* _Task to complete_: The listing below must be repeated word for word, with its images excluded.

* _Information supplied_:

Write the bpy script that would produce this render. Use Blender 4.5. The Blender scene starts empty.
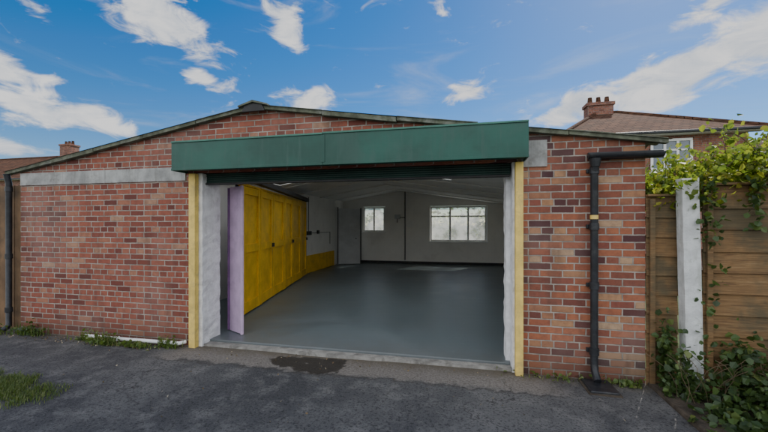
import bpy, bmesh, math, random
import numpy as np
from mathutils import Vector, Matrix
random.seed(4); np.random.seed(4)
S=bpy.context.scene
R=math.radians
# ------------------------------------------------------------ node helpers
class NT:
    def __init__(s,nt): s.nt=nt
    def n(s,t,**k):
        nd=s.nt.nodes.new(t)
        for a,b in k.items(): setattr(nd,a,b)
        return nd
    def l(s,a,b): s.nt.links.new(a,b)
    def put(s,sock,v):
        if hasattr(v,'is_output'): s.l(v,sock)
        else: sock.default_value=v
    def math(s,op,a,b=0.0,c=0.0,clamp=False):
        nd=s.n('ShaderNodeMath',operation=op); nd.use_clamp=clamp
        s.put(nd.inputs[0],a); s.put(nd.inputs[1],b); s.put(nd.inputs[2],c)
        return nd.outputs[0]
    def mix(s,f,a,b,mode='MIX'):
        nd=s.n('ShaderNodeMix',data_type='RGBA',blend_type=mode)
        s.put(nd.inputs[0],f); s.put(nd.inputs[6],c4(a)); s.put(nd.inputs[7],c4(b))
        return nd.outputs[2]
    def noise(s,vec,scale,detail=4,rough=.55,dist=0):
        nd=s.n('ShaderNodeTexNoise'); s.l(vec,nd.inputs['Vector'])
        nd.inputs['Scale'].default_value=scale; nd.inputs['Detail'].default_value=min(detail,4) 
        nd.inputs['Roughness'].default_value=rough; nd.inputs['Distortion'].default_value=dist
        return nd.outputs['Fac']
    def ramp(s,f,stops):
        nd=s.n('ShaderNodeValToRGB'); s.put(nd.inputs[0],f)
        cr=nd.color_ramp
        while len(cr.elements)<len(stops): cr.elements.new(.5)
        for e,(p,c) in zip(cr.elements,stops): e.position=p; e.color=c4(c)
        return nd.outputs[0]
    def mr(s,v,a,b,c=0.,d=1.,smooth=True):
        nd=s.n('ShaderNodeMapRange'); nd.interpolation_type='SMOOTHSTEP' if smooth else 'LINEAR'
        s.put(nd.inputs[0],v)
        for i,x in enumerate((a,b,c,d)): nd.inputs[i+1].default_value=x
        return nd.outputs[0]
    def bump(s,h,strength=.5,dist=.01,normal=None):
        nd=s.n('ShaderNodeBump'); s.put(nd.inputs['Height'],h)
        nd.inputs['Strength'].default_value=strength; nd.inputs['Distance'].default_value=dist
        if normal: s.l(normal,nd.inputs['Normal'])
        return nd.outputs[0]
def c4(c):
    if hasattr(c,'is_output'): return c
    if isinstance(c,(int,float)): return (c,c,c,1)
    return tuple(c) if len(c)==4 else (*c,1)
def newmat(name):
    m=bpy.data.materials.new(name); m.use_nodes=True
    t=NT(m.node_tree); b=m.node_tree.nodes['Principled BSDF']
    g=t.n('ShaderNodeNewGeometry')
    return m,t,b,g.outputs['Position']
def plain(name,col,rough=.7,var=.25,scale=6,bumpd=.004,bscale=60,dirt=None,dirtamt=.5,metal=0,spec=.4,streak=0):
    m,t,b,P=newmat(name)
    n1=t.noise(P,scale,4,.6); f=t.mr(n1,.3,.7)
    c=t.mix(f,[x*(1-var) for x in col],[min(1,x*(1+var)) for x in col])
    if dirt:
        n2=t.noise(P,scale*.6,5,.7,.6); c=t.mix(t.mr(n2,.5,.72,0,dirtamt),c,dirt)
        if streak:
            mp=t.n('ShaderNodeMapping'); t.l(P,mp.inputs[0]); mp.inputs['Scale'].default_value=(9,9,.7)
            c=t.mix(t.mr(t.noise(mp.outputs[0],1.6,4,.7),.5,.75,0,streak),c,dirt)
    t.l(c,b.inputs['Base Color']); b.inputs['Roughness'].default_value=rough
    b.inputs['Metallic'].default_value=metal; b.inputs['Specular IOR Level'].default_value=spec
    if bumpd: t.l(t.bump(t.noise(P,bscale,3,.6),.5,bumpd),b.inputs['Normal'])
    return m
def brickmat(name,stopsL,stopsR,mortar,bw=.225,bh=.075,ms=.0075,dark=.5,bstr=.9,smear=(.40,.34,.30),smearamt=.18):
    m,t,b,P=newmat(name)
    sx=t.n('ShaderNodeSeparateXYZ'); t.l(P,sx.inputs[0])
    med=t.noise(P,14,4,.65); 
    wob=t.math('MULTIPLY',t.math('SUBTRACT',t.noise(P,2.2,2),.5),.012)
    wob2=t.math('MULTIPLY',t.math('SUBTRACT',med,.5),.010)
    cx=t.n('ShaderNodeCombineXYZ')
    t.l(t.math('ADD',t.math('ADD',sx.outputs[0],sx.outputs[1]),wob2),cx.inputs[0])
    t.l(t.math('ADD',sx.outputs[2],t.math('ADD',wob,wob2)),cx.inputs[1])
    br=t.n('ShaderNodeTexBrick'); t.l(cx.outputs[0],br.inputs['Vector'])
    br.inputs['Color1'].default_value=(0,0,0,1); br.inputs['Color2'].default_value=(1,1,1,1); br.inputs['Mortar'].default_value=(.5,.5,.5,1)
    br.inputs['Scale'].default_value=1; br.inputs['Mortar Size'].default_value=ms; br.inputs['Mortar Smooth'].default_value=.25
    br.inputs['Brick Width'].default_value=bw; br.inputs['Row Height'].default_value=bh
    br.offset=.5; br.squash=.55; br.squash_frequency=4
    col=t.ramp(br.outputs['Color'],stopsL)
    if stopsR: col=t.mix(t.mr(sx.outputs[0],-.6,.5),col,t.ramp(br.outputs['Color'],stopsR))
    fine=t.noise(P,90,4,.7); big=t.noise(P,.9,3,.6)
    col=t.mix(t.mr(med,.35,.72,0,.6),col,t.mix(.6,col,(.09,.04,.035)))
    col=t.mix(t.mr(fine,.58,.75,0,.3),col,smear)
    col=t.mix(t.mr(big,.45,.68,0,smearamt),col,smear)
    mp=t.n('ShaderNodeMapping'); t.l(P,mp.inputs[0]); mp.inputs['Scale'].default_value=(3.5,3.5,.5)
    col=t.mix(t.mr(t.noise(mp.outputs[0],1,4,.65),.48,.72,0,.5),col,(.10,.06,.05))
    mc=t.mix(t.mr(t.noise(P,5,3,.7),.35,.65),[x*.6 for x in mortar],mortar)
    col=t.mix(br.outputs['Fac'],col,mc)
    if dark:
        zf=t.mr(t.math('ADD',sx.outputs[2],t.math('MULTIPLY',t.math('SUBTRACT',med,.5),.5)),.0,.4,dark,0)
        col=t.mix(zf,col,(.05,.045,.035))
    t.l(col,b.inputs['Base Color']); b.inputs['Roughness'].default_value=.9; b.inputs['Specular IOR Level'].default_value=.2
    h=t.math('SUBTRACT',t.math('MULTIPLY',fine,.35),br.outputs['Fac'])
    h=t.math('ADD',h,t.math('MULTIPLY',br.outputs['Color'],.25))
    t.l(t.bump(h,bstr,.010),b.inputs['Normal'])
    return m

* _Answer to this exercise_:
Write the bpy script that would produce this render. Use Blender 4.5. The Blender scene starts empty.
import bpy, bmesh, math, random
import numpy as np
from mathutils import Vector, Matrix
random.seed(4); np.random.seed(4)
S=bpy.context.scene
R=math.radians
# ------------------------------------------------------------ node helpers
class NT:
    def __init__(s,nt): s.nt=nt
    def n(s,t,**k):
        nd=s.nt.nodes.new(t)
        for a,b in k.items(): setattr(nd,a,b)
        return nd
    def l(s,a,b): s.nt.links.new(a,b)
    def put(s,sock,v):
        if hasattr(v,'is_output'): s.l(v,sock)
        else: sock.default_value=v
    def math(s,op,a,b=0.0,c=0.0,clamp=False):
        nd=s.n('ShaderNodeMath',operation=op); nd.use_clamp=clamp
        s.put(nd.inputs[0],a); s.put(nd.inputs[1],b); s.put(nd.inputs[2],c)
        return nd.outputs[0]
    def mix(s,f,a,b,mode='MIX'):
        nd=s.n('ShaderNodeMix',data_type='RGBA',blend_type=mode)
        s.put(nd.inputs[0],f); s.put(nd.inputs[6],c4(a)); s.put(nd.inputs[7],c4(b))
        return nd.outputs[2]
    def noise(s,vec,scale,detail=4,rough=.55,dist=0):
        nd=s.n('ShaderNodeTexNoise'); s.l(vec,nd.inputs['Vector'])
        nd.inputs['Scale'].default_value=scale; nd.inputs['Detail'].default_value=min(detail,4) 
        nd.inputs['Roughness'].default_value=rough; nd.inputs['Distortion'].default_value=dist
        return nd.outputs['Fac']
    def ramp(s,f,stops):
        nd=s.n('ShaderNodeValToRGB'); s.put(nd.inputs[0],f)
        cr=nd.color_ramp
        while len(cr.elements)<len(stops): cr.elements.new(.5)
        for e,(p,c) in zip(cr.elements,stops): e.position=p; e.color=c4(c)
        return nd.outputs[0]
    def mr(s,v,a,b,c=0.,d=1.,smooth=True):
        nd=s.n('ShaderNodeMapRange'); nd.interpolation_type='SMOOTHSTEP' if smooth else 'LINEAR'
        s.put(nd.inputs[0],v)
        for i,x in enumerate((a,b,c,d)): nd.inputs[i+1].default_value=x
        return nd.outputs[0]
    def bump(s,h,strength=.5,dist=.01,normal=None):
        nd=s.n('ShaderNodeBump'); s.put(nd.inputs['Height'],h)
        nd.inputs['Strength'].default_value=strength; nd.inputs['Distance'].default_value=dist
        if normal: s.l(normal,nd.inputs['Normal'])
        return nd.outputs[0]
def c4(c):
    if hasattr(c,'is_output'): return c
    if isinstance(c,(int,float)): return (c,c,c,1)
    return tuple(c) if len(c)==4 else (*c,1)
def newmat(name):
    m=bpy.data.materials.new(name); m.use_nodes=True
    t=NT(m.node_tree); b=m.node_tree.nodes['Principled BSDF']
    g=t.n('ShaderNodeNewGeometry')
    return m,t,b,g.outputs['Position']
def plain(name,col,rough=.7,var=.25,scale=6,bumpd=.004,bscale=60,dirt=None,dirtamt=.5,metal=0,spec=.4,streak=0):
    m,t,b,P=newmat(name)
    n1=t.noise(P,scale,4,.6); f=t.mr(n1,.3,.7)
    c=t.mix(f,[x*(1-var) for x in col],[min(1,x*(1+var)) for x in col])
    if dirt:
        n2=t.noise(P,scale*.6,5,.7,.6); c=t.mix(t.mr(n2,.5,.72,0,dirtamt),c,dirt)
        if streak:
            mp=t.n('ShaderNodeMapping'); t.l(P,mp.inputs[0]); mp.inputs['Scale'].default_value=(9,9,.7)
            c=t.mix(t.mr(t.noise(mp.outputs[0],1.6,4,.7),.5,.75,0,streak),c,dirt)
    t.l(c,b.inputs['Base Color']); b.inputs['Roughness'].default_value=rough
    b.inputs['Metallic'].default_value=metal; b.inputs['Specular IOR Level'].default_value=spec
    if bumpd: t.l(t.bump(t.noise(P,bscale,3,.6),.5,bumpd),b.inputs['Normal'])
    return m
def brickmat(name,stopsL,stopsR,mortar,bw=.225,bh=.075,ms=.0075,dark=.5,bstr=.9,smear=(.40,.34,.30),smearamt=.18):
    m,t,b,P=newmat(name)
    sx=t.n('ShaderNodeSeparateXYZ'); t.l(P,sx.inputs[0])
    med=t.noise(P,14,4,.65); 
    wob=t.math('MULTIPLY',t.math('SUBTRACT',t.noise(P,2.2,2),.5),.012)
    wob2=t.math('MULTIPLY',t.math('SUBTRACT',med,.5),.010)
    cx=t.n('ShaderNodeCombineXYZ')
    t.l(t.math('ADD',t.math('ADD',sx.outputs[0],sx.outputs[1]),wob2),cx.inputs[0])
    t.l(t.math('ADD',sx.outputs[2],t.math('ADD',wob,wob2)),cx.inputs[1])
    br=t.n('ShaderNodeTexBrick'); t.l(cx.outputs[0],br.inputs['Vector'])
    br.inputs['Color1'].default_value=(0,0,0,1); br.inputs['Color2'].default_value=(1,1,1,1); br.inputs['Mortar'].default_value=(.5,.5,.5,1)
    br.inputs['Scale'].default_value=1; br.inputs['Mortar Size'].default_value=ms; br.inputs['Mortar Smooth'].default_value=.25
    br.inputs['Brick Width'].default_value=bw; br.inputs['Row Height'].default_value=bh
    br.offset=.5; br.squash=.55; br.squash_frequency=4
    col=t.ramp(br.outputs['Color'],stopsL)
    if stopsR: col=t.mix(t.mr(sx.outputs[0],-.6,.5),col,t.ramp(br.outputs['Color'],stopsR))
    fine=t.noise(P,90,4,.7); big=t.noise(P,.9,3,.6)
    col=t.mix(t.mr(med,.35,.72,0,.6),col,t.mix(.6,col,(.09,.04,.035)))
    col=t.mix(t.mr(fine,.58,.75,0,.3),col,smear)
    col=t.mix(t.mr(big,.45,.68,0,smearamt),col,smear)
    mp=t.n('ShaderNodeMapping'); t.l(P,mp.inputs[0]); mp.inputs['Scale'].default_value=(3.5,3.5,.5)
    col=t.mix(t.mr(t.noise(mp.outputs[0],1,4,.65),.48,.72,0,.5),col,(.10,.06,.05))
    mc=t.mix(t.mr(t.noise(P,5,3,.7),.35,.65),[x*.6 for x in mortar],mortar)
    col=t.mix(br.outputs['Fac'],col,mc)
    if dark:
        zf=t.mr(t.math('ADD',sx.outputs[2],t.math('MULTIPLY',t.math('SUBTRACT',med,.5),.5)),.0,.4,dark,0)
        col=t.mix(zf,col,(.05,.045,.035))
    t.l(col,b.inputs['Base Color']); b.inputs['Roughness'].default_value=.9; b.inputs['Specular IOR Level'].default_value=.2
    h=t.math('SUBTRACT',t.math('MULTIPLY',fine,.35),br.outputs['Fac'])
    h=t.math('ADD',h,t.math('MULTIPLY',br.outputs['Color'],.25))
    t.l(t.bump(h,bstr,.010),b.inputs['Normal'])
    return m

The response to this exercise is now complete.